== WORK TO BE COMPLETED ==
From the line containing "Write part 3" through the line containing "return V(p.x, p.y - 0.014, z)", retype each line exactly; include both end lines and nothing beyond them.

== RECORDS PROVIDED ==
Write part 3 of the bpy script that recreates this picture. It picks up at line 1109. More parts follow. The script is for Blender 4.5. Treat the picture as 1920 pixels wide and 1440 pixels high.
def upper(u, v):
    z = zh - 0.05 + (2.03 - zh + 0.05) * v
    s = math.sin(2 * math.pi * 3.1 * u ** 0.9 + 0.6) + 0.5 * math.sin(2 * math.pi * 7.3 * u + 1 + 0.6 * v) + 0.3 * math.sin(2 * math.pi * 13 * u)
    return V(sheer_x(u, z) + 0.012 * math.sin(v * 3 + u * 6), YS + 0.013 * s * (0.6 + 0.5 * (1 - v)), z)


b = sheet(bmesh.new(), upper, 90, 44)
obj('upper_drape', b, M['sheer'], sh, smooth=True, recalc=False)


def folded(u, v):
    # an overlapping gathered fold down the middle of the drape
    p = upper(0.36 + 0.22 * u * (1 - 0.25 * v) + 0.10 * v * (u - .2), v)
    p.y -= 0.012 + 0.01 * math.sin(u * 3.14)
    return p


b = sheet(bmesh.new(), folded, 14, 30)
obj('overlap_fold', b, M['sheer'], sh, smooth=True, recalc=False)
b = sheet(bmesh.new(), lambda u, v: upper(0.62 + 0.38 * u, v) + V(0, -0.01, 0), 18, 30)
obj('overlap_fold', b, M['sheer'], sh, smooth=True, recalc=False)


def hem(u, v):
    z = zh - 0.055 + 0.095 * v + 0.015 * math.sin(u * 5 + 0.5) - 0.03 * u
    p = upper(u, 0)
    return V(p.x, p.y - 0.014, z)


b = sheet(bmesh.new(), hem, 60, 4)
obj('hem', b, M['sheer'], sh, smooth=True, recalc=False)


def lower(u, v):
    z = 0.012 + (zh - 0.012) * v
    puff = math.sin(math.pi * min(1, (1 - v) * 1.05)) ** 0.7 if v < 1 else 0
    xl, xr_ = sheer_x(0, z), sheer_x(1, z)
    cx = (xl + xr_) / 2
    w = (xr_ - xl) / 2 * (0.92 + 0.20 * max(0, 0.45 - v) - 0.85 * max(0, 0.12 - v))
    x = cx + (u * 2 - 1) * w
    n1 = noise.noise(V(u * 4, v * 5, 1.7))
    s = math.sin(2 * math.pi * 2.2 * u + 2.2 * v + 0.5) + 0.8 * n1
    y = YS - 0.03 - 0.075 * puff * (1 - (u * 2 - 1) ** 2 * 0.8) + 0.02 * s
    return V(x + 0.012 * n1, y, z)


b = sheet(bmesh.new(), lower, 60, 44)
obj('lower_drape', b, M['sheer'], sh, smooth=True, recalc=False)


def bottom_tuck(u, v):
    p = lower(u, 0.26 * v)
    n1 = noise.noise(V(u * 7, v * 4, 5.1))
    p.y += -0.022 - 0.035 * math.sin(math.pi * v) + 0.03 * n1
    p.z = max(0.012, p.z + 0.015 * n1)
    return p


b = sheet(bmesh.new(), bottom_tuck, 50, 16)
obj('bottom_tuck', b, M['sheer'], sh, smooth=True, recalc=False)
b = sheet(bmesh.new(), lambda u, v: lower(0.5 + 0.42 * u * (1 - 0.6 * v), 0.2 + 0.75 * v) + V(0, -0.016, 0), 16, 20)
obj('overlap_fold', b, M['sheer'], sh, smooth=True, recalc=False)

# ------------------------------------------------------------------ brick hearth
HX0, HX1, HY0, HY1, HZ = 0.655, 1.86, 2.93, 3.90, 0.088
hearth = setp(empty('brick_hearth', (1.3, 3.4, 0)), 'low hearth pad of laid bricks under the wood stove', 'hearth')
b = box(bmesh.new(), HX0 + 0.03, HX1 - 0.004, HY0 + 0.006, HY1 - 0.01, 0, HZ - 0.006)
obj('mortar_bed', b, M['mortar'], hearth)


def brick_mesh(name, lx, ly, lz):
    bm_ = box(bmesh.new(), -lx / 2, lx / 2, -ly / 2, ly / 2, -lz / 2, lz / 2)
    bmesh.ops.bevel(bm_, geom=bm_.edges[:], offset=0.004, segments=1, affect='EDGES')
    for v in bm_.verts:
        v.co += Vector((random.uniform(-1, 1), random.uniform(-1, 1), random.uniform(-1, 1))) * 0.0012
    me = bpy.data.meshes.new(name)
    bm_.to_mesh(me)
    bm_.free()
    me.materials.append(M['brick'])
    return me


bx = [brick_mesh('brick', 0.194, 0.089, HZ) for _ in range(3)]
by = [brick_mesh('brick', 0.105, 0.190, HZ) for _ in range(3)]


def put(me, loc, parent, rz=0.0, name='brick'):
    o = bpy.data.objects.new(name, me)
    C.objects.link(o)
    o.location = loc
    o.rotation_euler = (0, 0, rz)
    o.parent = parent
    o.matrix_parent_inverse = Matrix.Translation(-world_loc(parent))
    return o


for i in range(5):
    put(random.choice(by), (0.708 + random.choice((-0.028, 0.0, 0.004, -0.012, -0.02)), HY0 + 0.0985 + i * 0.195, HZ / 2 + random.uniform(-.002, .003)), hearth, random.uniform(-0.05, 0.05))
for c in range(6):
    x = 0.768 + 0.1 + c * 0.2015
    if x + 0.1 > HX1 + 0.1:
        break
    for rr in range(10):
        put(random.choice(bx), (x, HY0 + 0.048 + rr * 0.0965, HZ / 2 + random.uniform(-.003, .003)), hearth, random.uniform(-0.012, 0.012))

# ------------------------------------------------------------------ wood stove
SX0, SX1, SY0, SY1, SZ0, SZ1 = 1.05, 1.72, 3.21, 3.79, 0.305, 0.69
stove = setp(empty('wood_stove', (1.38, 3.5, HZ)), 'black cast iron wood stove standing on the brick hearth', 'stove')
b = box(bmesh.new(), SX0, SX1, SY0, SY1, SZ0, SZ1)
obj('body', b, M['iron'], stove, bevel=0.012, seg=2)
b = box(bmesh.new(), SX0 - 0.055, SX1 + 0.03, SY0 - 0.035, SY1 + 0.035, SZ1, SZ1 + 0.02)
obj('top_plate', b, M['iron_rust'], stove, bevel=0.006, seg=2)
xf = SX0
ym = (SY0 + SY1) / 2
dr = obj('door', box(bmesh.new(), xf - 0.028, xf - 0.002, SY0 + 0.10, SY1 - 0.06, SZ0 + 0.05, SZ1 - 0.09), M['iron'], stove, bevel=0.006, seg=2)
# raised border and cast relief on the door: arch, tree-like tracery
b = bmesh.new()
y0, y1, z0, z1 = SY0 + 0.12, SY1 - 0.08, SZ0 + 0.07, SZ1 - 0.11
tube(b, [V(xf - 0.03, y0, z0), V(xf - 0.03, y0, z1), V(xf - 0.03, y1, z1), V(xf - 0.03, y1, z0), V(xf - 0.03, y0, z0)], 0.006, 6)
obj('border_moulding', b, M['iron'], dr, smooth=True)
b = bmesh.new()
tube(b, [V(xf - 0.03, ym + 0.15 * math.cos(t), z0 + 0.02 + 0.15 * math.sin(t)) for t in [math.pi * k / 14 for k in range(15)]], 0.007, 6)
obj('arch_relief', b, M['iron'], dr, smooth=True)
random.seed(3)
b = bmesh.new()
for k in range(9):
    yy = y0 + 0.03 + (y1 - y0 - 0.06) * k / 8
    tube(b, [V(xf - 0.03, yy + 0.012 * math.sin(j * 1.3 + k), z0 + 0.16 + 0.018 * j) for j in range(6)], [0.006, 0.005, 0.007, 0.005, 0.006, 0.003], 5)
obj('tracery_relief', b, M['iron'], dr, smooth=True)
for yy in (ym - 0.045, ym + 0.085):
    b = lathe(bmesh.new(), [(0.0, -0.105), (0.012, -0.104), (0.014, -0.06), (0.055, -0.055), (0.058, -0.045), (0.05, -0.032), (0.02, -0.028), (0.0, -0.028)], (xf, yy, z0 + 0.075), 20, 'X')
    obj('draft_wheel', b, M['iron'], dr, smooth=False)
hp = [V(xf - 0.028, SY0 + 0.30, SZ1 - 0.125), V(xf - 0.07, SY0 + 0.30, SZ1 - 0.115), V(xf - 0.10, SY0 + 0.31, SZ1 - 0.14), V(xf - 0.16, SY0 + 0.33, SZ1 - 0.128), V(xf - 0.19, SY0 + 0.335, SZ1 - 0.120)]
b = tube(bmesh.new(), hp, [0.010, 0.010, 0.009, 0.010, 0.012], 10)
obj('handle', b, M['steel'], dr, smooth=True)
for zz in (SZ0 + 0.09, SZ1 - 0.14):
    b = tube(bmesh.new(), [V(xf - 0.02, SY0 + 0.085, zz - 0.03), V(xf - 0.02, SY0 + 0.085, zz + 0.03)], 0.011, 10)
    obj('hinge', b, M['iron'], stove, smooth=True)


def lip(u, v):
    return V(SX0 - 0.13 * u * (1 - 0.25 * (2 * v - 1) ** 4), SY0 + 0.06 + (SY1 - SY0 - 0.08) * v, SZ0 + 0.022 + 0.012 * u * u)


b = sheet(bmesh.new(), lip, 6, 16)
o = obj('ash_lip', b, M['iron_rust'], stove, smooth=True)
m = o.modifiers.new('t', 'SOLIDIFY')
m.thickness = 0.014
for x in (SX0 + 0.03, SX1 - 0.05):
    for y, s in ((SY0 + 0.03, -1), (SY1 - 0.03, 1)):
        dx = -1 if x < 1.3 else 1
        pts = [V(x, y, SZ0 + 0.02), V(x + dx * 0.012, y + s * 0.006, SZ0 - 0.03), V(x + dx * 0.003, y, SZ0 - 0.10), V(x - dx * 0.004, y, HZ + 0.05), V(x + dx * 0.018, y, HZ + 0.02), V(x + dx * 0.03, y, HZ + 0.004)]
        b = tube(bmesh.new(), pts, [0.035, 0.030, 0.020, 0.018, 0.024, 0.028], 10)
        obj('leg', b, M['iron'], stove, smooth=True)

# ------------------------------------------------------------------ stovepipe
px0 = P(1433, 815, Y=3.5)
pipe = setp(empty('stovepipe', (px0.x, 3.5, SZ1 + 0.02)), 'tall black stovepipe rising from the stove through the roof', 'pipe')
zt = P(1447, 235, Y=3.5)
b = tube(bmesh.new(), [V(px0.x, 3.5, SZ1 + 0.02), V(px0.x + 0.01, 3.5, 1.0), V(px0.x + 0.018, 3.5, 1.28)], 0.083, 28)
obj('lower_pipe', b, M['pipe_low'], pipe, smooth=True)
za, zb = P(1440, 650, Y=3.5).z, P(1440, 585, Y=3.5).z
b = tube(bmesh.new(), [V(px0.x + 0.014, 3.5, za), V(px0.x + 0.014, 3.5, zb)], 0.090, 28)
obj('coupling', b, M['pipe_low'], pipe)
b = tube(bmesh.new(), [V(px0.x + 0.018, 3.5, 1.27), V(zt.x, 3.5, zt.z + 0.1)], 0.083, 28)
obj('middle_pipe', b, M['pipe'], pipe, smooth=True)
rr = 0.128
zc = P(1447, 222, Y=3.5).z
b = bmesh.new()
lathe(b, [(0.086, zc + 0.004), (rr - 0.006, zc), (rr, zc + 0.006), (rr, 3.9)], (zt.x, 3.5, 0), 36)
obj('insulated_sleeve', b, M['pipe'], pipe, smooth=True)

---

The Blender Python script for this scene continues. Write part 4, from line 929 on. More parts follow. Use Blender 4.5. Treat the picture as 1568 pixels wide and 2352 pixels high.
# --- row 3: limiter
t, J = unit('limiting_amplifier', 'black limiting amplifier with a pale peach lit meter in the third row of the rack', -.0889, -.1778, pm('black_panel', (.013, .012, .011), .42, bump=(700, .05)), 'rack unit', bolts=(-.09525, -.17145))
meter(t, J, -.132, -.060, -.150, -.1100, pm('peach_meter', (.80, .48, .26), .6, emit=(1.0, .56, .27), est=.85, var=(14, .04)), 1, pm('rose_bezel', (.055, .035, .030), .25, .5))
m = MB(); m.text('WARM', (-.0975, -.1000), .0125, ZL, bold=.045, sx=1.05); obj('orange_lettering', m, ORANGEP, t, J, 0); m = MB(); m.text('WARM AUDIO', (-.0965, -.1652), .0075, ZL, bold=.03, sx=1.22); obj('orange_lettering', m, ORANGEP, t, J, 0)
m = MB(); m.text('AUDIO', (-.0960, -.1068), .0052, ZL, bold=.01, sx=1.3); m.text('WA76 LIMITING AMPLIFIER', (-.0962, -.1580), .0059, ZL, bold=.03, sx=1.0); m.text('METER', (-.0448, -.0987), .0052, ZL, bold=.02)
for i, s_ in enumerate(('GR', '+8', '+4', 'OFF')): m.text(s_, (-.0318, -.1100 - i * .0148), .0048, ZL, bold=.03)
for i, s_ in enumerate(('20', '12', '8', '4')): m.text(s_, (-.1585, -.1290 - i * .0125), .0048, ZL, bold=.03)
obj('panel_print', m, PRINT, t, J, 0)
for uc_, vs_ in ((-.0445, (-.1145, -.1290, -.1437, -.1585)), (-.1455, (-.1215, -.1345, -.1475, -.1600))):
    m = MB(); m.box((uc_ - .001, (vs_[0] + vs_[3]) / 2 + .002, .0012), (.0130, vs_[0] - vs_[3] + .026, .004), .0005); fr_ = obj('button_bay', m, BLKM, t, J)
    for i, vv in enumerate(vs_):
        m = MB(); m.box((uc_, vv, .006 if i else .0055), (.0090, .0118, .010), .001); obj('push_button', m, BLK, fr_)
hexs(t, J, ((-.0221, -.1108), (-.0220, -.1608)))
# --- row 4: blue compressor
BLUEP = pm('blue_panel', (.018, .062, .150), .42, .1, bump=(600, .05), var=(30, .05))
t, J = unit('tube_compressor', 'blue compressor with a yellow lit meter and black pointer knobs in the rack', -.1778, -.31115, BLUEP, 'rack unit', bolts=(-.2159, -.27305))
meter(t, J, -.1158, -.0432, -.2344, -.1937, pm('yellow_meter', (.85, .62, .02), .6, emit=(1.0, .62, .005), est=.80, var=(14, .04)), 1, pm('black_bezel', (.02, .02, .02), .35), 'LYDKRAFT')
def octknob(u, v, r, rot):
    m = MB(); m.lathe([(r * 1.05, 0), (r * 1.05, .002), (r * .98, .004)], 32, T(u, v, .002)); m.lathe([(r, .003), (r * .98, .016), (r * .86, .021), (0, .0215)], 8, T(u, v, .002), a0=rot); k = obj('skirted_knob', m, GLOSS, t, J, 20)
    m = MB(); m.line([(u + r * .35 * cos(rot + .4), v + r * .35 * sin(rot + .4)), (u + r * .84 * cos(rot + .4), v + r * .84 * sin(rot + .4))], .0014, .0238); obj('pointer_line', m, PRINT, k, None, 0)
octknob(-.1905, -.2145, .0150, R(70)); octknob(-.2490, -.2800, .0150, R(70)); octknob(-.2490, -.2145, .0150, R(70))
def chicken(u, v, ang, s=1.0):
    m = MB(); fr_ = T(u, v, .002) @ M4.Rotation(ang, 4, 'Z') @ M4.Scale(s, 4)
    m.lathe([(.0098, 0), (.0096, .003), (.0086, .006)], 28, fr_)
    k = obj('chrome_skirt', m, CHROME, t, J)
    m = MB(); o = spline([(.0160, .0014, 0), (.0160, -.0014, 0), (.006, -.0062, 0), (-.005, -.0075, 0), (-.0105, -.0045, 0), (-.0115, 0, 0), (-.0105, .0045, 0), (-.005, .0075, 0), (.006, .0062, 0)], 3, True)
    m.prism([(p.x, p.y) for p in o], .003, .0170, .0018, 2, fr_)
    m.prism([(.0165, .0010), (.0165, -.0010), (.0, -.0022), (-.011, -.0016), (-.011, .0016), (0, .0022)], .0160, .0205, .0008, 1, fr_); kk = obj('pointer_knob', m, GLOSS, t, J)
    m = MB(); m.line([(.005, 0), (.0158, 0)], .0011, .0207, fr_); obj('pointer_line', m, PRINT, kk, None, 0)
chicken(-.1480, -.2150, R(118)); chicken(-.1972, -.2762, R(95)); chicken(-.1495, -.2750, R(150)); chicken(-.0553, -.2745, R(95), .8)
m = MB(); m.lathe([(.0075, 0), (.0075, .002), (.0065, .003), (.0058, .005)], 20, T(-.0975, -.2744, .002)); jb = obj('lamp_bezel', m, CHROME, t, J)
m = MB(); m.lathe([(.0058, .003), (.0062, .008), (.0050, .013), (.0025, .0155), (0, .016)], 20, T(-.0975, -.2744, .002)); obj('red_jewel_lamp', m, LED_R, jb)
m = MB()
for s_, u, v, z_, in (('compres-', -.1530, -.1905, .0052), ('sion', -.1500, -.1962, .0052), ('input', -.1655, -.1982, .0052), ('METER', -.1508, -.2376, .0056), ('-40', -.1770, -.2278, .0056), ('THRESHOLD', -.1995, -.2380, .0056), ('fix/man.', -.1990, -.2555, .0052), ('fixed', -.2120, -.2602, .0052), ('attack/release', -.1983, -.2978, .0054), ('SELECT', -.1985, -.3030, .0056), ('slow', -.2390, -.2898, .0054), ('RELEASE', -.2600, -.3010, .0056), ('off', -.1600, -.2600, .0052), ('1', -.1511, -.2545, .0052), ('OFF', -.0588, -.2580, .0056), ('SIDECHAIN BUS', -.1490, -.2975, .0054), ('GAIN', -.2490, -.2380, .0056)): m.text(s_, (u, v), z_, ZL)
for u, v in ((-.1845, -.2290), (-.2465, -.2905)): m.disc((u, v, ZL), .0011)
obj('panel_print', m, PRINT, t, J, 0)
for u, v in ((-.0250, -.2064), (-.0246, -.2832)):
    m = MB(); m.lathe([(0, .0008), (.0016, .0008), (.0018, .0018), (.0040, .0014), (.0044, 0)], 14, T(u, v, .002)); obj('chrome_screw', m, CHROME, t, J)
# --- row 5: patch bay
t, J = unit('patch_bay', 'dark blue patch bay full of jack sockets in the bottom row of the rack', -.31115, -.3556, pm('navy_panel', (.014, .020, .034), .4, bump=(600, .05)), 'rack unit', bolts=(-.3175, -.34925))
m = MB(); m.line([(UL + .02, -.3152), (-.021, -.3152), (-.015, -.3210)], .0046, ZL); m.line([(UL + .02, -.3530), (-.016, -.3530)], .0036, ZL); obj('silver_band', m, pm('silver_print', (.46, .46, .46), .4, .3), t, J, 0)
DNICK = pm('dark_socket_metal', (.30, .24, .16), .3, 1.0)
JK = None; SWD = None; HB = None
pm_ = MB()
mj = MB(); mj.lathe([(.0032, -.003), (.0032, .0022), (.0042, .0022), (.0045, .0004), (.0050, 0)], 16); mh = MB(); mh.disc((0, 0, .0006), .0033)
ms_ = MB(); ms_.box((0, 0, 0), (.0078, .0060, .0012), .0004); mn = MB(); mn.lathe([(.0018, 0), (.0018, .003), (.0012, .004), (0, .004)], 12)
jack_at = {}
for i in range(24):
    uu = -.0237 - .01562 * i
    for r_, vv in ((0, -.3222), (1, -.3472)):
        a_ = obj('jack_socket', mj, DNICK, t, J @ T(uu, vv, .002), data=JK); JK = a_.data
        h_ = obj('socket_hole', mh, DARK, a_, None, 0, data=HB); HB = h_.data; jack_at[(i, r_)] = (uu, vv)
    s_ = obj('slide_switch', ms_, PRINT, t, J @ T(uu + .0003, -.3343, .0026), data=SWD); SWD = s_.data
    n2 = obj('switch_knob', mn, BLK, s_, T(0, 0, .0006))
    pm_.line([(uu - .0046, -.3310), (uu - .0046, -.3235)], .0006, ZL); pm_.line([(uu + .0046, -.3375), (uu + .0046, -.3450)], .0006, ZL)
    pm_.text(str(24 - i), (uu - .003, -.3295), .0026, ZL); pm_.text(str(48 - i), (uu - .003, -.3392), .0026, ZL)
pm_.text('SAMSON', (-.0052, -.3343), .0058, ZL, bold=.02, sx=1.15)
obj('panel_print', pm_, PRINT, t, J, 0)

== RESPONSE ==
Write part 3 of the bpy script that recreates this picture. It picks up at line 1109. More parts follow. The script is for Blender 4.5. Treat the picture as 1920 pixels wide and 1440 pixels high.
def upper(u, v):
    z = zh - 0.05 + (2.03 - zh + 0.05) * v
    s = math.sin(2 * math.pi * 3.1 * u ** 0.9 + 0.6) + 0.5 * math.sin(2 * math.pi * 7.3 * u + 1 + 0.6 * v) + 0.3 * math.sin(2 * math.pi * 13 * u)
    return V(sheer_x(u, z) + 0.012 * math.sin(v * 3 + u * 6), YS + 0.013 * s * (0.6 + 0.5 * (1 - v)), z)


b = sheet(bmesh.new(), upper, 90, 44)
obj('upper_drape', b, M['sheer'], sh, smooth=True, recalc=False)


def folded(u, v):
    # an overlapping gathered fold down the middle of the drape
    p = upper(0.36 + 0.22 * u * (1 - 0.25 * v) + 0.10 * v * (u - .2), v)
    p.y -= 0.012 + 0.01 * math.sin(u * 3.14)
    return p


b = sheet(bmesh.new(), folded, 14, 30)
obj('overlap_fold', b, M['sheer'], sh, smooth=True, recalc=False)
b = sheet(bmesh.new(), lambda u, v: upper(0.62 + 0.38 * u, v) + V(0, -0.01, 0), 18, 30)
obj('overlap_fold', b, M['sheer'], sh, smooth=True, recalc=False)


def hem(u, v):
    z = zh - 0.055 + 0.095 * v + 0.015 * math.sin(u * 5 + 0.5) - 0.03 * u
    p = upper(u, 0)
    return V(p.x, p.y - 0.014, z)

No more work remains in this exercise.